Deux évocations d’appartements, vert pour Hodler, rouge pour Vallotton, deux couleurs complémentaires, associent le bric-à-brac des ateliers des artistes académiques du XIX° et les intérieurs surchargés des Cocottes. Ils miment les cabinets d’amateurs et les « period room » muséales en plus éclectiques. Ces garçonnières, mises en scènes avec brio par l’architecte genevois Frédéric Jardin redoublent d’échos. La Force de Hodler est accrochée chez Vallotton, des paysages et un nu d’homme de Barthélemy Menn, son mentor, chez Hodler. Plus espiègles, des photo-montages de portraits des maîtres en couples insinuent quelques amitiés particulières. Des pieds antiques et de très nombreuses chaussures de femmes associent collection et fétichisme. Tout cela n’est que fiction. L’appartement de Hodler avec vue sur le lac était même meublé moderne par Josef Hoffmann. Ce ne sont là que des mises en scènes d’objets d’un musée encyclopédique. De belles esquisses de Appia disent, plus sobrement, l’importance de la construction de l’espace théâtral au service d’une narration.
Ce que la description rend touffu, voire confus est en fait d’une grande clarté. Plus que XXL, la taille ne faisant pas toujours la grandeur, cette exposition, véritable installation, est magistrale, sans jamais faire la leçon elle invite le regardeur à varier les points de vue.
Rondinone, en sculpteur fait alterner des salles pleines, avec peu et grand ou beaucoup et petit, et d’autres aérées.
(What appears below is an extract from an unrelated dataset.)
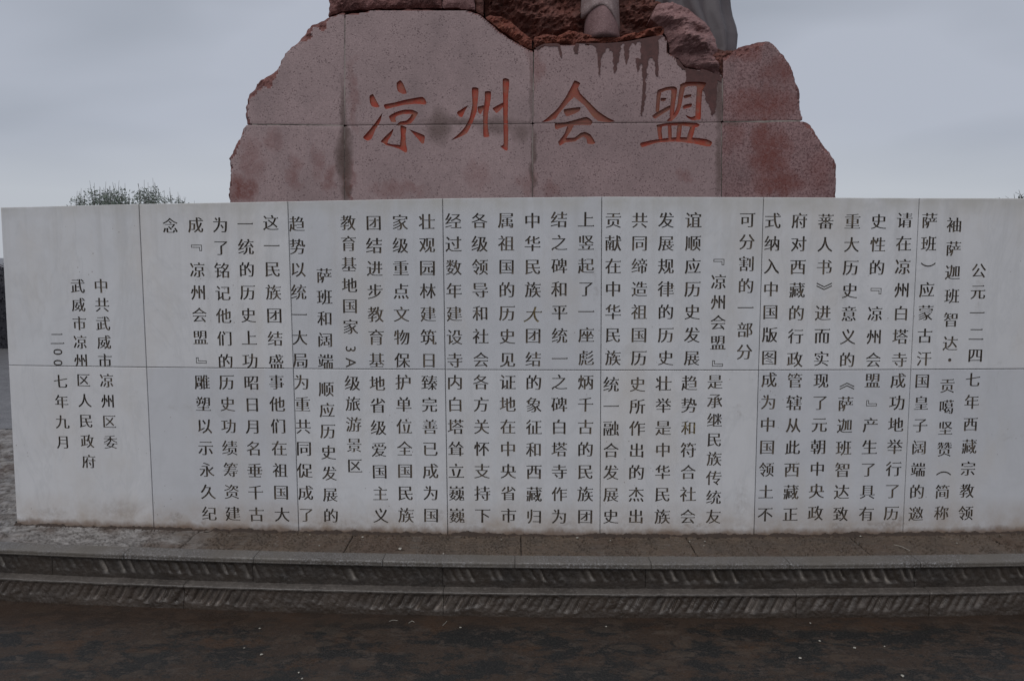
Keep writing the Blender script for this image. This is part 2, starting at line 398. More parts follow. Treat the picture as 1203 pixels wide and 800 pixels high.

Des espaces lumineux et d’autres plus sombres, les oppositions très marquées s’accompagnent de multiples renvois à la fois iconographiques, historiques et plastiques. Les œuvres, les siennes et celles de la collection dialoguent pour qui sait voir bien au-delà d’apparentes oppositions. Vallotton, Hodler et Rodinone font bon ménage, à trois. La citation de Valery « Il dépend de celui qui passe- Que je sois tombe ou trésor - Que je parle ou me taise - Ceci ne tient qu’à toi - Ami n’entre pas sans désir » pourrait être gravée, comme elle l’est au fronton du Palais de Chaillot, à l’entrée de WHEN THE SUN GOES DOWN AND THE MOON COMES UP.